Remaja, khususnya dengan kepribadian yang belum terbentuk sempurna, menunjukkan keuntungan dari menyendiri, karena menyendiri dapat memberikan waktu introspeksi—dan kebebasan atas kesadaran diri—yang mempermudah mereka mencari jati diri. Penelitian oleh Reed Larson, professor of human development di University of Illimois, membuat sebuah studi tahun 1990 yang hasilnya adalah: remaja lebih ingin menyendiri di kamar karena mereka ingin menjauh dari kumpulan orang.
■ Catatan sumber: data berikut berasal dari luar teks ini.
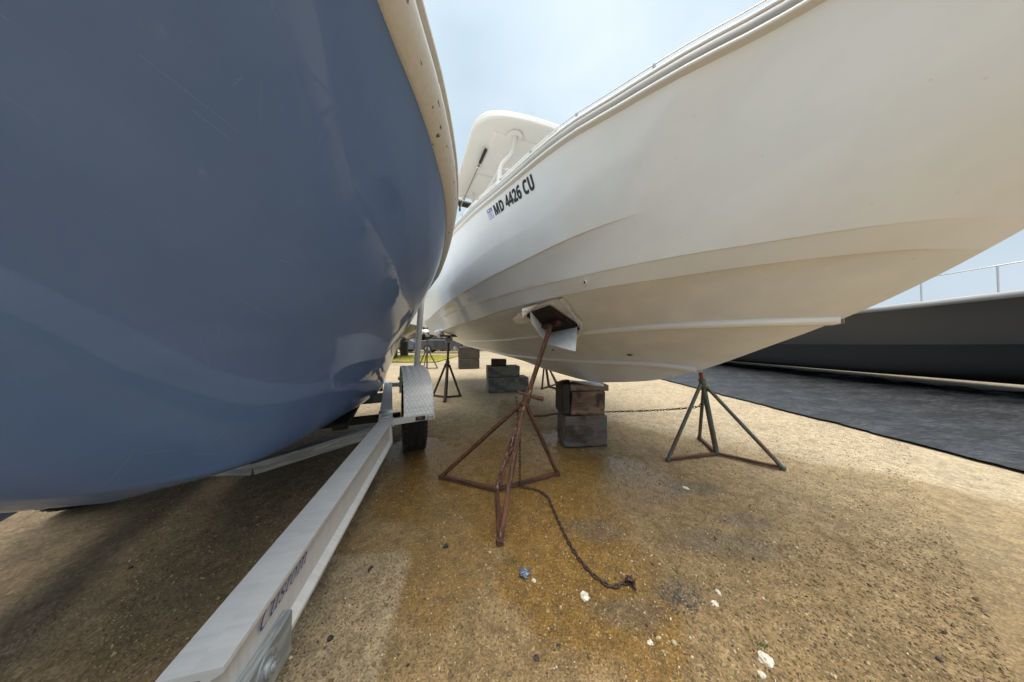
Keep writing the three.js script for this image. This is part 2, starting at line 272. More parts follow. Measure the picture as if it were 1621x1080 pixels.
// ---------------------------------------------------------------- hull builder
function Curve(pts) { const t = pts.map(p => p[0]), fb = pchip(t, pts.map(p => p[1])), fh = pchip(t, pts.map(p => p[2])); return { t0: t[0], t1: t[t.length - 1], at: x => [x, fb(x), fh(x)] }; }
const NS = 90;
function sCurve(c, s) { const t = lerp(c.t0, c.t1, 1 - Math.cos(s * Math.PI / 2)); return c.at(t); }
function strip(curves, nv, stem, smooth = true, side = 1) { // loft through curves on one side; local x = side * lateral, y = height, z = -t
  const n = curves.length, ks = curves.map((_, i) => i);
  return gridGeo(NS, nv, (s, v) => {
    const w = v * (n - 1);
    const P = curves.map(c => sCurve(c, s)), P0 = curves.map(c => sCurve(c, 0));
    const f = k => n === 2 ? lerp(P[0][k], P[1][k], w) : pchip(ks, P.map(p => p[k]))(w);
    const f0 = k => n === 2 ? lerp(P0[0][k], P0[1][k], w) : pchip(ks, P0.map(p => p[k]))(w);
    let t = f(0); const b = f(1), h = f(2);
    if (stem) t += Math.pow(1 - s, 5) * (stem(f0(2)) - f0(0));
    return [side * b, h, -t, -t * 0.5, (h + b) * 0.5];
  });
}
function both(fn) { return merge([fn(1), fn(-1)]); }
function sweepRail(c, profile, side, n = NS, t0 = null, t1 = null) { // sweep closed profile [[out, up]...] along a curve
  const pts = []; for (let i = 0; i <= n; i++) { const s = i / n; let p; if (t0 === null) p = sCurve(c, s); else p = c.at(lerp(t0, t1, s)); pts.push(V(side * p[1], p[2], -p[0])); }
  const m = profile.length;
  return gridGeo(n, m, (u, v, i, j) => {
    const a = pts[Math.max(i - 1, 0)], b = pts[Math.min(i + 1, n)], d = b.clone().sub(a).normalize(); const out = V(-d.z, 0, d.x).normalize(); if (out.x * side < 0) out.negate();
    const [o, h] = profile[j % m]; const p = pts[i]; const x = p.x + out.x * o; return [side > 0 ? Math.max(x, -0.0) : Math.min(x, 0), p.y + h, p.z + out.z * o, u * 8, v];
  });
}
const circ = (r, n = 10, oy = 0, ox = 0) => Array.from({ length: n }, (_, i) => [ox + r * Math.cos(i / n * Math.PI * 2), oy + r * Math.sin(i / n * Math.PI * 2)]);

// ---------------------------------------------------------------- white boat
const TW = Math.atan(0.4), cW = Math.cos(TW), sW = Math.sin(TW);
const WB = thing('white_boat', 'white centre console boat with hardtop, number MD 4426 CU on its bow', 'boat', [0.72, 0, -2.6], TW);
const wp = (t, lat, h) => V(0.72 - sW * t - cW * lat, h, -(2.6 + cW * t - sW * lat));   // boat (aft, starboard, up) -> world
const wl = (t, lat, h) => V(-lat, h, -t);                                                   // boat -> group local
const TS = 4.6;
const stemW = pchip([0.60, 0.63, 0.72, 0.82, 0.97, 1.08, 1.17, 1.28, 1.42, 1.56, 1.75, 1.9, 1.97], [-0.16, -0.33, -0.82, -1.12, -1.44, -1.66, -1.81, -1.96, -2.12, -2.27, -2.44, -2.58, -2.64]);
const W_ = {
  keel: Curve([[-1.12, 0, 0.82], [-0.82, 0, 0.72], [-0.33, 0, 0.63], [-0.16, 0, 0.605], [0.7, 0, 0.63], [1.5, 0, 0.695], [2.5, 0, 0.735], [TS, 0, 0.80]]),
  ls: Curve([[-1.12, 0, 0.82], [-0.9, 0.045, 0.833], [-0.58, 0.1, 0.825], [0, 0.19, 0.804], [0.5, 0.265, 0.80], [1.2, 0.285, 0.795], [2.5, 0.29, 0.84], [TS, 0.3, 0.90]]),
  us: Curve([[-1.66, 0, 1.08], [-1.5, 0.165, 1.079], [-1.14, 0.31, 1.078], [-0.53, 0.44, 1.055], [0.07, 0.52, 1.037], [0.68, 0.58, 1.01], [2.0, 0.61, 1.0], [TS, 0.62, 1.03]]),
  ch: Curve([[-1.96, 0, 1.28], [-1.85, 0.2, 1.286], [-1.62, 0.40, 1.286], [-1.33, 0.56, 1.284], [-1.1, 0.69, 1.279], [-0.88, 0.775, 1.272], [-0.3, 0.91, 1.254], [0.36, 1.02, 1.214], [1, 1.1, 1.19], [2.4, 1.14, 1.165], [TS, 1.16, 1.17]]),
  k2: Curve([[-2.04, 0, 1.345], [-1.9, 0.26, 1.348], [-1.64, 0.465, 1.35], [-1.37, 0.615, 1.355], [-1.14, 0.735, 1.35], [-0.96, 0.815, 1.345], [-0.67, 0.89, 1.35], [-0.26, 0.99, 1.348], [0.84, 1.14, 1.345], [2, 1.19, 1.34], [TS, 1.21, 1.34]]),
  k1: Curve([[-2.30, 0, 1.59], [-2.1, 0.27, 1.575], [-1.9, 0.43, 1.565], [-1.6, 0.63, 1.55], [-1.18, 0.83, 1.531], [-0.98, 0.91, 1.513], [-0.69, 0.98, 1.50], [-0.24, 1.08, 1.483], [0.75, 1.2, 1.457], [2, 1.25, 1.45], [TS, 1.28, 1.45]]),
  sh: Curve([[-2.60, 0, 1.92], [-2.5, 0.2, 1.915], [-2.3, 0.37, 1.91], [-1.95, 0.57, 1.9], [-1.74, 0.68, 1.895], [-1.57, 0.79, 1.893], [-1.38, 0.88, 1.9], [-1.18, 0.98, 1.9], [-0.73, 1.11, 1.9], [-0.25, 1.23, 1.905], [0.24, 1.30, 1.92], [1.2, 1.335, 1.915], [TS, 1.34, 1.90]]),
};
const shift = (c, db, dh) => ({ t0: c.t0, t1: c.t1, at: x => { const p = c.at(x); const k = sstep(c.t0, c.t0 + 0.25, x); return [x, p[1] + db * k, p[2] + dh * k]; } });
const chIn = shift(W_.ch, -0.035, 0.004);
const k2lo = shift(W_.k2, -0.006, -0.002), k1lo = shift(W_.k1, -0.006, -0.002);
const creaseAt = (side, s, v, low) => {
  const a = sCurve(W_.k2, s), b = sCurve(W_.k1, s), c = sCurve(W_.sh, s); const a0 = sCurve(W_.k2, 0), b0 = sCurve(W_.k1, 0), c0 = sCurve(W_.sh, 0);
  const f = (P, k) => v <= 0.5 ? lerp(P[0][k], P[1][k], v * 2) : lerp(P[1][k], P[2][k], v * 2 - 1);
  let t = f([a, b, c], 0), B = f([a, b, c], 1), h = f([a, b, c], 2); const h0 = f([a0, b0, c0], 2); const wf = 1 - sstep(-1.5, -1.0, b[0]);
  t = lerp(t, lerp(a[0], c[0], clamp((h - a[2]) / (c[2] - a[2]))), wf); const t0 = lerp(a0[0], c0[0], clamp((h0 - a0[2]) / (c0[2] - a0[2])));
  t += Math.pow(1 - s, 5) * (stemW(h0) - t0);
  const fade = sstep(-1.42, -1.12, b[0]); const sm = lerp(a[1], c[1], Math.pow(clamp((h - a[2]) / (c[2] - a[2])), 1.7)); B = lerp(B, sm, 1 - sstep(-1.5, -1.0, b[0]));
  if (low) B -= 0.008 * fade * sstep(0.0, 0.3, v) * Math.min(1, B * 4);
  return [side * Math.max(B, 0), h - (low ? 0.001 * fade : 0), -t, -t * 0.5, (h + B) * 0.5];
};
const crease = side => merge([gridGeo(NS, 16, (s, v) => creaseAt(side, s, v * 0.5, true)), gridGeo(NS, 1, (s, v) => creaseAt(side, s, 0.5, v < 0.5)), gridGeo(NS, 20, (s, v) => creaseAt(side, s, 0.5 + v * 0.5, false))]);
const bottomW = part('hull_bottom', both(s => strip([W_.keel, W_.ls, W_.us, chIn], 18, stemW, true, s)), M.whiteBottom, WB);
part('hull_side', both(s => merge([strip([chIn, W_.ch], 2, stemW, true, s), strip([W_.ch, k2lo], 6, stemW, true, s), strip([k2lo, W_.k2], 1, stemW, true, s), crease(s)])), M.whiteHull, WB);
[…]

Larson juga menemukan pada umumnya, anak-anak di samplenya merasa lebih baik setelah meluangkan waktu untuk menyendiri dari pada sebelumnya. Dia menemukan bahwa anak yang menyisihkan 25 hingga 45 persen waktunya untuk menyendiri mempunyai emosi yang lebih positif selama seminggu dibandingkan anak yang sibuk dalam organisasi.
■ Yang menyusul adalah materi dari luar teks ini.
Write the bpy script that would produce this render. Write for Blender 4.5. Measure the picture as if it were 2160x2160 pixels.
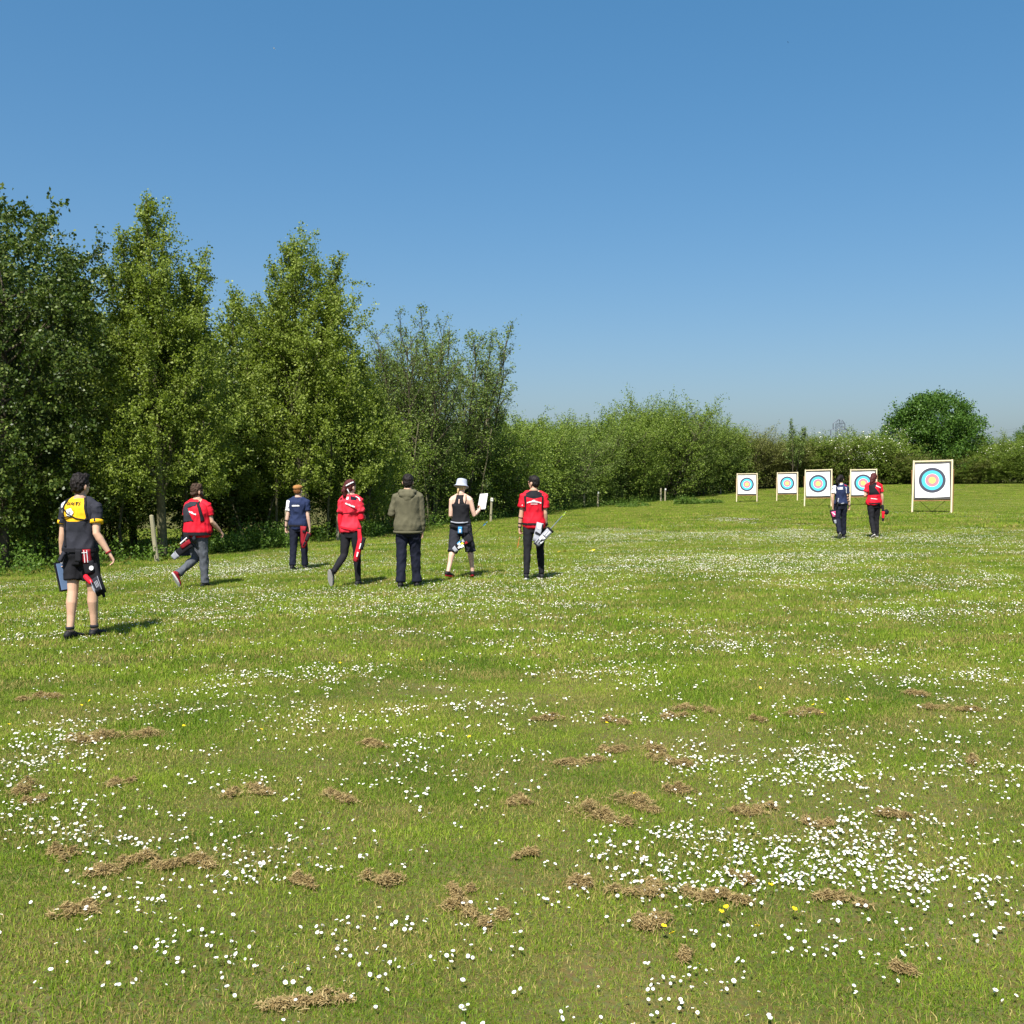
import bpy, bmesh, math, random
import numpy as np
from mathutils import Vector, Matrix, Euler, noise
from mathutils.bvhtree import BVHTree

R = math.radians
for o in list(bpy.data.objects):
    bpy.data.objects.remove(o)
scene = bpy.context.scene
C = scene.collection
PITCH = math.atan(90 / 2160)

# ------------------------------------------------------------------ camera
cd = bpy.data.cameras.new('camera')
cam = bpy.data.objects.new('camera', cd)
C.objects.link(cam)
cam.location = (0, 0, 1.8)
cam.rotation_euler = (math.pi / 2 - PITCH, 0, 0)
cd.sensor_width = 36
cd.lens = 36
cd.clip_start = 0.05
cd.clip_end = 6000
scene.camera = cam

# ------------------------------------------------------------------ sky, sun, exposure
SUN_EL, SUN_AZ = 55.0, 198.0          # azimuth clockwise from +Y
w = bpy.data.worlds.new('World')
scene.world = w
w.use_nodes = True
nt = w.node_tree
bg = nt.nodes['Background']
sky = nt.nodes.new('ShaderNodeTexSky')
sky.sky_type = 'NISHITA'
sky.sun_disc = False
sky.sun_elevation = R(SUN_EL)
sky.sun_rotation = R(SUN_AZ)
sky.altitude = 0
sky.air_density = 1.0
sky.dust_density = 2.0
sky.ozone_density = 6.0
hsv = nt.nodes.new('ShaderNodeHueSaturation')
hsv.inputs['Saturation'].default_value = 1.3
gam = nt.nodes.new('ShaderNodeGamma')
gam.inputs['Gamma'].default_value = 0.65
nt.links.new(sky.outputs[0], hsv.inputs['Color'])
tint = nt.nodes.new('ShaderNodeMixRGB')      # even white balance of the whole sky
tint.blend_type = 'MULTIPLY'
tint.inputs[0].default_value = 1
tint.inputs[2].default_value = (0.865, 0.930, 0.985, 1)
nt.links.new(hsv.outputs[0], gam.inputs[0])
nt.links.new(gam.outputs[0], tint.inputs[1])
nt.links.new(tint.outputs[0], bg.inputs[0])
bg.inputs[1].default_value = 0.1248
sl = bpy.data.lights.new('sun', 'SUN')
sl.energy = 4.6
sl.angle = R(0.53)
sl.color = (1.0, 0.955, 0.88)
sun = bpy.data.objects.new('sun', sl)
C.objects.link(sun)
az = R(SUN_AZ)
sdir = Vector((math.sin(az) * math.cos(R(SUN_EL)), math.cos(az) * math.cos(R(SUN_EL)), math.sin(R(SUN_EL))))
sun.rotation_euler = (-sdir).to_track_quat('-Z', 'Y').to_euler()
sun.location = (-10, -30, 40)
vs = scene.view_settings
vs.view_transform = 'Standard'
vs.look = 'None'
vs.exposure = 0.95
vs.gamma = 1
vs.use_curve_mapping = False
try:
    scene.cycles.max_bounces = 6
    scene.cycles.diffuse_bounces = 3
    scene.cycles.glossy_bounces = 2
    scene.cycles.transmission_bounces = 4
    scene.cycles.transparent_max_bounces = 4
except Exception:
    pass

# ------------------------------------------------------------------ helpers
def tag(o, label=None, cat=None, group=None, kind=None):
    if label: o['label'] = label
    if cat: o['category'] = cat
    if group: o['group'] = group
    if kind: o['kind'] = kind
    return o

def link(name, me, parent=None, mats=()):
    o = bpy.data.objects.new(name, me)
    C.objects.link(o)
    if parent is not None: o.parent = parent
    for m in mats: me.materials.append(m)
    return o

def empty(name, loc, rz=0.0):
    o = bpy.data.objects.new(name, None)
    C.objects.link(o)
    o.empty_display_size = 0.2
    o.location = loc
    o.rotation_euler = (0, 0, rz)
    return o

def bm_obj(name, bm, mats, parent=None, smooth=False):
    me = bpy.data.meshes.new(name)
    bm.normal_update()
    bm.to_mesh(me); bm.free()
    if smooth:
        for p in me.polygons: p.use_smooth = True
    if not isinstance(mats, (list, tuple)): mats = [mats]
    return link(name, me, parent, mats)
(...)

Paradoksnya adalah: menyendiri tidak selalu berarti dalam keadaan senang, Larson berpendapat “ada rebound effect pada kesendirian. Kesendirian seperti obat yang pahit” menyendiri dalam kapasitas yang berlebihan dapat merugikan dan merusak. Semua orang memiliki kapasitas menyendirinya, dan kapasitas itu tidak sama dengan orang lain. Orang harus merasa dia memutuskan untuk menyendiri, daripada terpaksa menyendiri karena suatu hal dan bukan karena keinginan pribadinya.
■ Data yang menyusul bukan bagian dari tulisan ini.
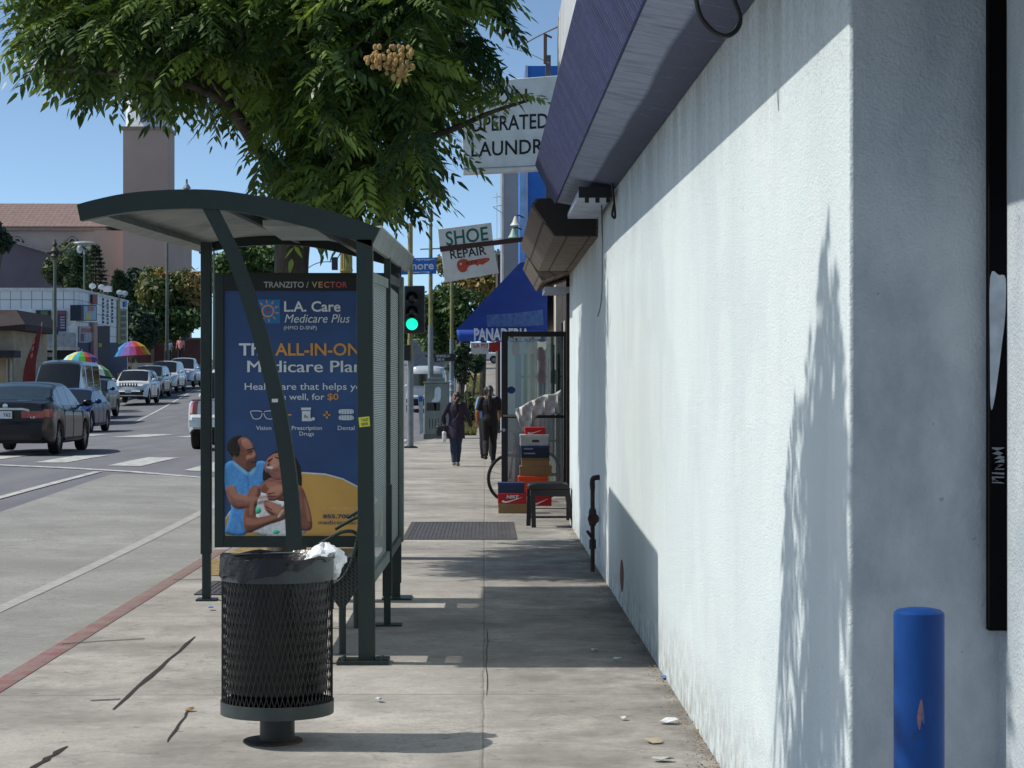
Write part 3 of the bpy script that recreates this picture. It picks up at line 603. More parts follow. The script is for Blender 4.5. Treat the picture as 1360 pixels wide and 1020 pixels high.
MB().poly([W(x, y, Ya - .006) for x, y in [(646, 418), (672, 416.5), (700, 414), (721, 411), (722, 432), (690, 434), (647, 434)]]).build('faded_patch', M('faded_blue', '4f6fa8', .5, scale=14, col2='2f539c'), aw)
# laundry sign
ls = thing('laundry_sign', 'large white laundry sign with black capitals above the roofs', 'sign', W(675, 200, 31)); Yl = 31.0
cc = [(596, 108), (742, 100), (742, 224.5), (615, 231)]
cc[0] = (613, 110)
P = [W(x, y, Yl) for x, y in cc]
MB().prism(P, (0, .25, 0)).build('panel', SWH, ls, bevel=.01)
MB().prism([W(x, y, Yl - .012) for x, y in [(614.5, 224), (742, 218), (742, 219), (614.5, 225)]], (0, .01, 0)).build('seam', M('sign_seam', '8d918e', .7), ls)
fl = lambda x, y: W(x, y - (x - 626) * .052, Yl - .004)
m = MB(); T(m, 'COIN', fl, 642, 700, 140, 121, bold=.012); T(m, 'OPERATED', fl, 624, 728, 175, 155, bold=.012); T(m, 'LAUNDRY', fl, 626, 736, 208, 188.5, bold=.012)
m.build('lettering', M('sign_black', '1c1d22', .7), ls)
m = MB(); m.bx(.9, .98, 31.1, 31.2, 3.8, 6.6); m.bx(P[1].x - .4, 1.4, 31.1, 31.18, 4.9, 4.98); m.build('support', M('steel_dark', '50545a', .5), ls)
# blue building and grey end wall beyond
bl = thing('blue_building', 'bright blue upper storey between the laundry sign and brown canopy', 'building', (2.5, 40, 0))
a = W(698, 0, 36).x
MB().bx(a, 4, 36, 43.9, 4.12, 7.2).build('wall', M('bright_blue', '2b6cc0', .8, scale=2), bl)
MB().bx(W(690, 0, 35.9).x, W(697.5, 0, 35.9).x, 35.9, 36.0, 3.6, 6.0).build('side_sign', M('pale_blue_sign', '87aede', .7, scale=4), bl)
MB().bx(W(697.6, 0, 35.95).x, W(701, 0, 35.95).x, 35.95, 35.999, 4.12, 7.2).build('corner_trim', M('pale_trim', 'b8c6d6', .8), bl)
for px, py, cc in ((685, 295, 'c9c8bf'), (682, 311, '8fb5a0')):
    fl_ = thing('flood_lamp', 'white bell shaped flood lamp on the blue sign' if py < 300 else 'greenish flood lamp below the white bell lamp', 'lamp', W(px, py, 35.6))
    c = W(px, py, 35.6); mm = MB(); mm.lathe([(.02, .1), (.04, .06), (.06, .0), (.1, -.06), (.095, -.06), (.05, .0)], c, 12); mm.build('lamp_shade', M('lamp_' + cc, cc, .5), fl_)
    MB().tube([c + Vector((0, 0, .09)), c + Vector((.05, .1, .13)), c + Vector((.14, .25, .1))], .012, 6).build('arm', BLK, fl_)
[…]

Banyak yang membuat kesalahan menafsirkan kesendirian, berpikir bahwa menjadi sendiri berarti kesepian, dan tidak sendiri berarti selalu bersama orang lain.  Tidak ada orang yang dapat terus-menerus bersosialisasi sepanjang hidupnya, dan menyendiri menjadi semacan charger untuk baterai sosial yang kita miliki agar dapat terus berinteraksi dengan orang lain. Jadi, jika interaksi sudah tidak berjalan dengan baik. contoh: konflik sosial, pertengkaran, galau, gagal move on, dsb. Cobalah untuk mengisi kembai baterai sosial yang kita punya dengan cara menyendiri, agar kelak dapat bersosialisasi lebih baik dan lepas dari ketergantungan akan interaksi sosial yang tidak menguntungkan.